Selanjutnya, kehadiran isotopi sifat pada kata ngora, poho merupakan isotopi yang memiliki kandungan makna yang dalam, dimana manusia harus senantiasa mengingat bahwa sifat yang kita miliki selama hidup di dunia sudah pasti tidak akan abadi, seperti sifat muda yang pada akhirnya tua, begitupun dengan lupa yang menjadi sunatullah dari dari hokum alam
Kehadiran dari isotopi penghubung berfungsi sebagai penguat dari kalmat-kalimat yang hadir dalam sya’ir tersebut. Kata di, tuluy, jeng, ka merupakan bentuk kata penghubung yang pada kalimat selanjutnya menunjukan pada suatu sikap penegasan tentang sesuatu yang berkaitan dengan kematian. Dalam isotopi pengubung ini merupakan salah satu unsur yang digunakan untuk memperjelas bagian-bagian dari kata yang di gunakan pada sya’ir Hirup di Dunia Unkur Ngumbara agar dapat dipahami yang bersifat komunikatif.
3.      Kesimpulan
Dari hasil penganalisisan diatas, maka penulis mencoba menyimpulkan bahwa sya’ir HDUN memiliki nuasa ajakan kepada seluruh manusia agar kita senantiasa mengingat bahwa hidup di dunia hanyalah tempat bersinggah yang harus di manfaatnya dengan sebaik mungkin dengan cara menanam amal kebaikan sebanyak-banyaknya agar kelak mendapatkan hasil yang sesuai di hari pembalasan. Adapun tema yang di ungkapkan dai sya’ir tersebut adalah tema tentang kematian dimana penulis selalu menyisipi kata-kata kematian pada setiap baitnya.

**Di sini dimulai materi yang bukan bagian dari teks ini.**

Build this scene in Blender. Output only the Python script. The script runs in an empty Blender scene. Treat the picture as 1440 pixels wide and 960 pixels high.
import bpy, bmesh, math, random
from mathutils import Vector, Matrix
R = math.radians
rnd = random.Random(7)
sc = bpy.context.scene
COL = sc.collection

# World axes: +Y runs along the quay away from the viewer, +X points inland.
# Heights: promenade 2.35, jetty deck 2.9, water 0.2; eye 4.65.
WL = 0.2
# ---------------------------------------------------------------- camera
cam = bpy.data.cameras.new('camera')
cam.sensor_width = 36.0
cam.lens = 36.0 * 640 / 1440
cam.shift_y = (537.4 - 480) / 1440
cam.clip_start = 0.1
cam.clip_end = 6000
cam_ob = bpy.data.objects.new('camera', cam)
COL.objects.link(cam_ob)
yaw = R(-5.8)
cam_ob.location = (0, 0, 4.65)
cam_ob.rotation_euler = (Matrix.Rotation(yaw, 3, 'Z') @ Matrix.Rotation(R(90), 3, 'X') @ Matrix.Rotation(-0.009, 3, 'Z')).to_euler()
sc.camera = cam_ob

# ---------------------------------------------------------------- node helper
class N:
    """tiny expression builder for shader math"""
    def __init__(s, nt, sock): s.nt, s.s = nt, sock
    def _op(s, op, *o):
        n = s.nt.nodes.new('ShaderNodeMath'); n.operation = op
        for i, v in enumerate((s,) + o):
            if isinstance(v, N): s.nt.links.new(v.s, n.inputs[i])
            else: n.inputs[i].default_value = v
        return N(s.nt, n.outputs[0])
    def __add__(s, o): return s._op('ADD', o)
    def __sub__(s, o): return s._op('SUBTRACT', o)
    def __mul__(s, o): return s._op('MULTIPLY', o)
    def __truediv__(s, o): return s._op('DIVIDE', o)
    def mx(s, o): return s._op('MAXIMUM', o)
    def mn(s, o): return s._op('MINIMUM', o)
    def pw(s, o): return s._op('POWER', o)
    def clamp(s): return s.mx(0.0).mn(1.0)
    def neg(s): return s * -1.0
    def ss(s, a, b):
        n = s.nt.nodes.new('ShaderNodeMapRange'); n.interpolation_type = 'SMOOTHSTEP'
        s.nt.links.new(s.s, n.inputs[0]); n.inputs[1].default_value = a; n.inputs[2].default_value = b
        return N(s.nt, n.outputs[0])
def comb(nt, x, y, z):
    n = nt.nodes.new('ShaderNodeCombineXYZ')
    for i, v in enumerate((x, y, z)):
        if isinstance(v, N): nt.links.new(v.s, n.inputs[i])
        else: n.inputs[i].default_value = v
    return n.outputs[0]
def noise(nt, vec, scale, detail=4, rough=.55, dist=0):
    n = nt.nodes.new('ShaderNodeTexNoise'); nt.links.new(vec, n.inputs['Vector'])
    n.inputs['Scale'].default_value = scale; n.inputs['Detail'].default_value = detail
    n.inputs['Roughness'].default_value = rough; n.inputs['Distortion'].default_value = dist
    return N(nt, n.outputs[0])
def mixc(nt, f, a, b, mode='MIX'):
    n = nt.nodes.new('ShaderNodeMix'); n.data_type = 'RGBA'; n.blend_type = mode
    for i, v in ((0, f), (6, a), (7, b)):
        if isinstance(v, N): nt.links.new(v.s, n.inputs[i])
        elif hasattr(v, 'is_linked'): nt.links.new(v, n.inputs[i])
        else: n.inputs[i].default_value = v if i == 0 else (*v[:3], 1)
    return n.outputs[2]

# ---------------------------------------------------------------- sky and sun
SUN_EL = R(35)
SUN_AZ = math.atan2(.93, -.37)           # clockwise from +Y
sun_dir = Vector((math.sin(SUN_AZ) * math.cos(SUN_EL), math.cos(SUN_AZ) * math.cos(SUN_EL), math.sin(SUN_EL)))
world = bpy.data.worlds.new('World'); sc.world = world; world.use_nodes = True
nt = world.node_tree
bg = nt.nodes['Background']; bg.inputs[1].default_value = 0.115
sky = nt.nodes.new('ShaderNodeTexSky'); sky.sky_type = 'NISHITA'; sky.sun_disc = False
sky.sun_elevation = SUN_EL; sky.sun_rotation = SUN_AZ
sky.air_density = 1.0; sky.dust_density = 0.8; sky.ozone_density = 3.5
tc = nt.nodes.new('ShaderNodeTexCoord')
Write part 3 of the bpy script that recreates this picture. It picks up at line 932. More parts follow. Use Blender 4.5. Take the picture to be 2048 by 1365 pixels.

Adapun isotopi perbuatan yang hadir dominan dalam karya ini menunjukkan memiliki motif utama yaitu aktifitas yang didalamnya senantiasa merenungkan akan datangnya ajal yang tanpa pandang bulu. Adapun isotopi manusia dan alam pada sya’ir ini memiliki arti bahwa perbutan manusia akan selalu diiringi dengan kehendak alam yang pada kedudukannya kita sebagai manusia sedang melakukan perjalan (ngumbara) akan pada akhirnya aka nada akhirnya. pada isotopi alam juga dapat dijadikan cerminan bagi kehidupan manusia, di mana mereka dengan kepasrahannya tunduk pada aturan dan takdir yang telah digariskan oleh sangpencipta.